Blackburn Says Facebook Whistleblower's Plan Would Silence Conservatives

Senator says she opposes a federal agency to regulate social media companies

Sen. Marsha Blackburn (R., Tenn.) / Getty Images
October 21, 2021

A leading Republican critic of Big Tech is criticizing the Facebook whistleblower for policy prescriptions that could lead to increased censorship of conservatives.

Senator Marsha Blackburn (Tenn.) earlier this month invited former Facebook employee Frances Haugen to testify on a trove of documents that show Facebook knows it causes harm to children, especially teen girls.

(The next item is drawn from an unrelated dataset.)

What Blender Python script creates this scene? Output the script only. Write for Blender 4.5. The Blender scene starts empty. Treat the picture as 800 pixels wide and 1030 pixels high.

But in a statement to the Washington Free Beacon, Blackburn says Haugen has gone too far with her policy recommendations, including her call for creating a federal agency to monitor social media companies.

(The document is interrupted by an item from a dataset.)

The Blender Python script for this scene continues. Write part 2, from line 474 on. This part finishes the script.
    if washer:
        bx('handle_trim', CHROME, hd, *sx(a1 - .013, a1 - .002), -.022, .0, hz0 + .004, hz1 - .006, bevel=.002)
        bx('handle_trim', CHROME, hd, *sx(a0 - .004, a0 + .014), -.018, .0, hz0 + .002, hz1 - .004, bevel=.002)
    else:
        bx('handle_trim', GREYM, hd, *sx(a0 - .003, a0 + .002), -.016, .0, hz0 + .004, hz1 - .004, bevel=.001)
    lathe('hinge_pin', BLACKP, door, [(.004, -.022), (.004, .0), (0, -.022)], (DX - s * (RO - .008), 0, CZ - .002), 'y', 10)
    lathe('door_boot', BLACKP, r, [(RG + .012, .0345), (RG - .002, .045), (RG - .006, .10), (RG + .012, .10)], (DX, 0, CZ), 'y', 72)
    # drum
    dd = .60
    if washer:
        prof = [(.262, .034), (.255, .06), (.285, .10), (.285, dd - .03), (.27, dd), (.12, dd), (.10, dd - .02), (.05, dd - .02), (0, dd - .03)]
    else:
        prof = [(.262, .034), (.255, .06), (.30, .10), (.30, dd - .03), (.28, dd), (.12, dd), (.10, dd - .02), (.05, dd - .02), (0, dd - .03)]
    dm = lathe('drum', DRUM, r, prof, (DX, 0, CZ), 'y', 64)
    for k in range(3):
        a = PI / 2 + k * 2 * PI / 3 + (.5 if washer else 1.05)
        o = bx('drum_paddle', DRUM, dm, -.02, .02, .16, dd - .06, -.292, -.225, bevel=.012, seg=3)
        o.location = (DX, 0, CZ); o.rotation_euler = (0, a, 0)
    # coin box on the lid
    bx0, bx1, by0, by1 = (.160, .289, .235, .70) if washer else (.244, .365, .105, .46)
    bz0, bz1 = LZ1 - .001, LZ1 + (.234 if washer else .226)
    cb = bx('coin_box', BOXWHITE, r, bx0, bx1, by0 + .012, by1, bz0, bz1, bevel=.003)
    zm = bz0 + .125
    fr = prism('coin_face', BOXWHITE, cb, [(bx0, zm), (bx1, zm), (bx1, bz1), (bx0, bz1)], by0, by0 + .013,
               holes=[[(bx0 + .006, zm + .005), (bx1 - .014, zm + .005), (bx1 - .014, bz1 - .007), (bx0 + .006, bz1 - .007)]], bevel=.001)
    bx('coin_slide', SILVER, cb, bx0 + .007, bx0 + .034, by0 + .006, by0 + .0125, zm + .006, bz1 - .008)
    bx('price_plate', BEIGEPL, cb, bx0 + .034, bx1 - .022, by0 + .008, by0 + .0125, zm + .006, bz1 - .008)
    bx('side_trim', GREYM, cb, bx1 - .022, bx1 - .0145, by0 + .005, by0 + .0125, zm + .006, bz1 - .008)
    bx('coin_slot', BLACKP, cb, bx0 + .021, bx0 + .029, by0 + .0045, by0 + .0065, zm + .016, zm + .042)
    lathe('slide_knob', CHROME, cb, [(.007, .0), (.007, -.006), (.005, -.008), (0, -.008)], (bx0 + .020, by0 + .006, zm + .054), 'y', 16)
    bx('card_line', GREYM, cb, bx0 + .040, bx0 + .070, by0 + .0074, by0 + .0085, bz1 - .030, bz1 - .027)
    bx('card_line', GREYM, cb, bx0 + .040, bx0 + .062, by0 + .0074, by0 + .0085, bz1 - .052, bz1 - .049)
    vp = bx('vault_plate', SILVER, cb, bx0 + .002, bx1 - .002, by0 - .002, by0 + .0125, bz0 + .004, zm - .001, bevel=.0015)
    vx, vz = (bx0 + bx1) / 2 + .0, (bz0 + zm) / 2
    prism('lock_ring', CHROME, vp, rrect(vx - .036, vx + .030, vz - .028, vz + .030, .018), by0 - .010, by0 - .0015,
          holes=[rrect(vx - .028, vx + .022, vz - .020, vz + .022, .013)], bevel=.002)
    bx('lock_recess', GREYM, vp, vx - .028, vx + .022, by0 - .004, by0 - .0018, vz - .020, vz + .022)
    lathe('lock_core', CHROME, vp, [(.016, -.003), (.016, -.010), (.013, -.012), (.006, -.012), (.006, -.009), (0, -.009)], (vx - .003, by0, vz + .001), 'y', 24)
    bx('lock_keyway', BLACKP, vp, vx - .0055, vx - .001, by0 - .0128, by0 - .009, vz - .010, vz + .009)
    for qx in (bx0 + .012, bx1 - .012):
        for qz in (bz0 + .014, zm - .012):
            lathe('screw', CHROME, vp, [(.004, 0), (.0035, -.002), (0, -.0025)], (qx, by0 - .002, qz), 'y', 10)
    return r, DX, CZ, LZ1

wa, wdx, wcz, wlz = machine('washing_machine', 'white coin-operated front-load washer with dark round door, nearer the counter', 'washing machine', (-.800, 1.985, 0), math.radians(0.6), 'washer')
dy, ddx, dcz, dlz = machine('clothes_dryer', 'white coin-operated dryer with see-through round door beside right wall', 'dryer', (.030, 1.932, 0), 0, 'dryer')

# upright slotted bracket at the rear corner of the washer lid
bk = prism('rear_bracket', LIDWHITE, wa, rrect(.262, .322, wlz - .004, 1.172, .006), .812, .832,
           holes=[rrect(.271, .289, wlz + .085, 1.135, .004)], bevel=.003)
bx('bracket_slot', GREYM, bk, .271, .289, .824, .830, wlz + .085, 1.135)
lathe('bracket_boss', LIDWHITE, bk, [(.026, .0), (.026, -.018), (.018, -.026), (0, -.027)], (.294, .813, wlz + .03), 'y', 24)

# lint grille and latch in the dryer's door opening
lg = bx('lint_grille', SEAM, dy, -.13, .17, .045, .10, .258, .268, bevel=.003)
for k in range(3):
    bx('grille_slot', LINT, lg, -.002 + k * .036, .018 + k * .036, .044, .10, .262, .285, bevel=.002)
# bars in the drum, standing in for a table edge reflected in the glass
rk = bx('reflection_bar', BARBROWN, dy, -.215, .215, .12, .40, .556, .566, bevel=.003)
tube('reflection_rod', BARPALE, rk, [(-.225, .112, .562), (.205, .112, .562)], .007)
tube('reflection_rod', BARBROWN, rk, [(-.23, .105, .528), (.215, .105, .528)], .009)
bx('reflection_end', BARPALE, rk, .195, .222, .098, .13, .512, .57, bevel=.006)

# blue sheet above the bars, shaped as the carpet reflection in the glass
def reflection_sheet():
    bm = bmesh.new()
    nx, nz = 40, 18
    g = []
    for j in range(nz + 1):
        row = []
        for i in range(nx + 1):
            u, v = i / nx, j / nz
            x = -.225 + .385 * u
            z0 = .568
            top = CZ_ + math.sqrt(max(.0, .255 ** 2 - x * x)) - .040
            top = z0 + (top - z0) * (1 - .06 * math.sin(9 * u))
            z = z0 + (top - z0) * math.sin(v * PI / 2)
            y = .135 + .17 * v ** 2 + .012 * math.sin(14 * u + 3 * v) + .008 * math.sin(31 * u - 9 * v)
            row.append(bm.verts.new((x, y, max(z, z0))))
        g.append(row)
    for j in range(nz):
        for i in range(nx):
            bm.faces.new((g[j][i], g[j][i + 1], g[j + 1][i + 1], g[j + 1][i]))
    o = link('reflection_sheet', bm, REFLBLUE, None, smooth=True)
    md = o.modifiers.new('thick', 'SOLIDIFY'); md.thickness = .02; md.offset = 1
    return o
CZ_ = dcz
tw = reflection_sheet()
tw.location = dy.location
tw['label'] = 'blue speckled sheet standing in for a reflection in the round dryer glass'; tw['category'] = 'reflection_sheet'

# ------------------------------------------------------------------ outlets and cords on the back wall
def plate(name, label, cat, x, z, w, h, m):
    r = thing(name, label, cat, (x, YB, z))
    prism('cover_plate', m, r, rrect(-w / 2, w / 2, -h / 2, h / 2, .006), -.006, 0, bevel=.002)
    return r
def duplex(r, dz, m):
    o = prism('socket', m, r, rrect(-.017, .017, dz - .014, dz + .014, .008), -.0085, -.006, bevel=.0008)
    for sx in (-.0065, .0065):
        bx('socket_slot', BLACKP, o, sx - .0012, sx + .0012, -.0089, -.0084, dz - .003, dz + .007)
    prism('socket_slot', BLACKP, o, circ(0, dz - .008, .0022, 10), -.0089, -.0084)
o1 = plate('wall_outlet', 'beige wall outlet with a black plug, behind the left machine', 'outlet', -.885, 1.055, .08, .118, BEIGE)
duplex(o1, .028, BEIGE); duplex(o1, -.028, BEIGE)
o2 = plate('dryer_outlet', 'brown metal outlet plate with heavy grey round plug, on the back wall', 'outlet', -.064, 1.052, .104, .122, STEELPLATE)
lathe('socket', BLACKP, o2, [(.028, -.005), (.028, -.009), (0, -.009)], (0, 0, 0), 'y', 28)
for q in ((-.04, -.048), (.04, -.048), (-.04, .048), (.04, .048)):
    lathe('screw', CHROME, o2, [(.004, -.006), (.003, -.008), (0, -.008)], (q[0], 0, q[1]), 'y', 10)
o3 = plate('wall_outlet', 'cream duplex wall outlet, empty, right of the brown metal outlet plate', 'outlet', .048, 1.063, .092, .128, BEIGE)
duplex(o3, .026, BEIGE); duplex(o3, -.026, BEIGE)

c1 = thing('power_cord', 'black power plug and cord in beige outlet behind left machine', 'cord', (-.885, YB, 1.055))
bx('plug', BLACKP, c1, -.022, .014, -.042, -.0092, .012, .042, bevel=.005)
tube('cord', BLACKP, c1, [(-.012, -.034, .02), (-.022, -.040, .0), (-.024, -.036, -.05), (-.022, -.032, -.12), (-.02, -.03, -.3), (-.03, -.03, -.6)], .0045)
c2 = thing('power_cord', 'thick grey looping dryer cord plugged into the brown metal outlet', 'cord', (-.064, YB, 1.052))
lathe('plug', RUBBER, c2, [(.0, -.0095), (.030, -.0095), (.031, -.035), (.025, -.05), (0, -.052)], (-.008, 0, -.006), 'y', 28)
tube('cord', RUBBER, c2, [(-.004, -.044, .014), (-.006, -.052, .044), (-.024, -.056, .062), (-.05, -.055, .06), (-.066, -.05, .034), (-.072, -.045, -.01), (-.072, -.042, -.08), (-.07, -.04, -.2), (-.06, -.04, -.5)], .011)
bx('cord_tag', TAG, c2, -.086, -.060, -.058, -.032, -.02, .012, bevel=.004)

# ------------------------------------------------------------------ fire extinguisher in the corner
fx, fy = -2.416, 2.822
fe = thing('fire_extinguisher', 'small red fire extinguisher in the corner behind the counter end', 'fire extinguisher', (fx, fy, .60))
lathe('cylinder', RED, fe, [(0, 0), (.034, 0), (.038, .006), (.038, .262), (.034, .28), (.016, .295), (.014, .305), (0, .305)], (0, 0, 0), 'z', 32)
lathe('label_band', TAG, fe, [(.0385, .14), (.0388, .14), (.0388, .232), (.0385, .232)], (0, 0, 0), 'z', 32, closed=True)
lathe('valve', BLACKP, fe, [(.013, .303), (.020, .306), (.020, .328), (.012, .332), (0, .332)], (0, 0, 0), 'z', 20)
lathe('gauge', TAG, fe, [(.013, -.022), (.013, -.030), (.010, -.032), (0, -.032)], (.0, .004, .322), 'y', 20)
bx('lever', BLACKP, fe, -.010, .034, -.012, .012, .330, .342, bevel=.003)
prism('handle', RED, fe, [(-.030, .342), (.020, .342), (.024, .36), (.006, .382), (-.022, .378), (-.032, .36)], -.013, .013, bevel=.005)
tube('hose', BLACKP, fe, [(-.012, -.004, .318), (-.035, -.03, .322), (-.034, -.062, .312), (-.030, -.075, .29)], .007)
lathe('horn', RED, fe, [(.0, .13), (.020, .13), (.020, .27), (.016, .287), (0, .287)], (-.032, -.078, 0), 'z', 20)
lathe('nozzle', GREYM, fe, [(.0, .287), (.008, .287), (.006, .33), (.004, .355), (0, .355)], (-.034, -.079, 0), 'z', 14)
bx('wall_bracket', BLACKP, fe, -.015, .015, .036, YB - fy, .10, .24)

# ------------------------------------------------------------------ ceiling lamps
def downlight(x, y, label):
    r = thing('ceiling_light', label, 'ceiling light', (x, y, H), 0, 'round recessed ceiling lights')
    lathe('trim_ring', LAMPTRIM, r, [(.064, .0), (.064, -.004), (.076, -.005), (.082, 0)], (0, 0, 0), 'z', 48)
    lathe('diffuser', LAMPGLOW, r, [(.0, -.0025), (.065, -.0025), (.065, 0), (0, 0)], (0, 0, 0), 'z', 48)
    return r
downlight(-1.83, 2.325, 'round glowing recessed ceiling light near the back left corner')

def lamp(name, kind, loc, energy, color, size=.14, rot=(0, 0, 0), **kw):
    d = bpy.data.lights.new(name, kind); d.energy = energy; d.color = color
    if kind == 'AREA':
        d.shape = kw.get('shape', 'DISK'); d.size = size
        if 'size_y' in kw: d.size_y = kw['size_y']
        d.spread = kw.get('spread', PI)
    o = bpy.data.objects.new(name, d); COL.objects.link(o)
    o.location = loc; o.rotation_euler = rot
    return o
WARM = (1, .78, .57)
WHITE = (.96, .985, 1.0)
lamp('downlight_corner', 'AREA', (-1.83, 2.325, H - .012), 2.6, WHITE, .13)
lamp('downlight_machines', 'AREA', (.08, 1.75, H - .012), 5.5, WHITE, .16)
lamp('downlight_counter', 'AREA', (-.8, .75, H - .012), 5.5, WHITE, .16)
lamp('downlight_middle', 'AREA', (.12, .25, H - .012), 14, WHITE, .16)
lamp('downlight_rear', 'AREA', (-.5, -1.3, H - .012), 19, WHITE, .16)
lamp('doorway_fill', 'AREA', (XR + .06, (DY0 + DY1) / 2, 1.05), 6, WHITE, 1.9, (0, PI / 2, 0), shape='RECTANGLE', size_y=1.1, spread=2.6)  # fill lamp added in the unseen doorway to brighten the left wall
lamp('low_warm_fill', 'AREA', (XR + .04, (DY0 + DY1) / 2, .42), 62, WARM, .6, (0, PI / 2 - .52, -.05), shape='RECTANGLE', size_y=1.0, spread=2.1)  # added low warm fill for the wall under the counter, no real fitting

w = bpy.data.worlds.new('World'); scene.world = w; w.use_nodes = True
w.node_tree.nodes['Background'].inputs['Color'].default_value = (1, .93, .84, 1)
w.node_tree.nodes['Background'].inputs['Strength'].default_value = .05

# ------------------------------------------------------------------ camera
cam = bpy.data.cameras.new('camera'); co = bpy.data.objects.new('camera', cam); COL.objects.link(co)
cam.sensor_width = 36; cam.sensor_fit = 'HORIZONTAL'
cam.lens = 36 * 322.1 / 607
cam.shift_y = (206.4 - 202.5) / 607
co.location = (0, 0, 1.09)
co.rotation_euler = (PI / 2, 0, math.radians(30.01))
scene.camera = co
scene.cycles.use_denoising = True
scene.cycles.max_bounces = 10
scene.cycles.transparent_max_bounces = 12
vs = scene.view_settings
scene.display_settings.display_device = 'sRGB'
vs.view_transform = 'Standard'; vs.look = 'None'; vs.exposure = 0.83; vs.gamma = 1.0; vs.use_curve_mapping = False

"These documents invoke stunning allegations regarding Facebook's failure to act despite knowing that their platform harms children," she said. "While I will take any opportunity to gain insight into how Facebook functions, I will not endorse policy recommendations that, among other things, would make it easier for big tech companies to silence conservatives."

Haugen, formerly a member of Facebook's civic integrity team, also suggested that social media companies manipulate their feeds in order to slow the spread of "misinformation." Conservatives have criticized Facebook and other social media companies for unfairly moderating content in ways that censor them. By contrast, Democrats have endorsed calls for further policing "disinformation" by requiring social media companies to crack down on more speech.

Some of Haugen's recommendations have received support from both sides of the aisle. She urged Facebook to share more of its research publicly and to offer users the option of a chronological News Feed.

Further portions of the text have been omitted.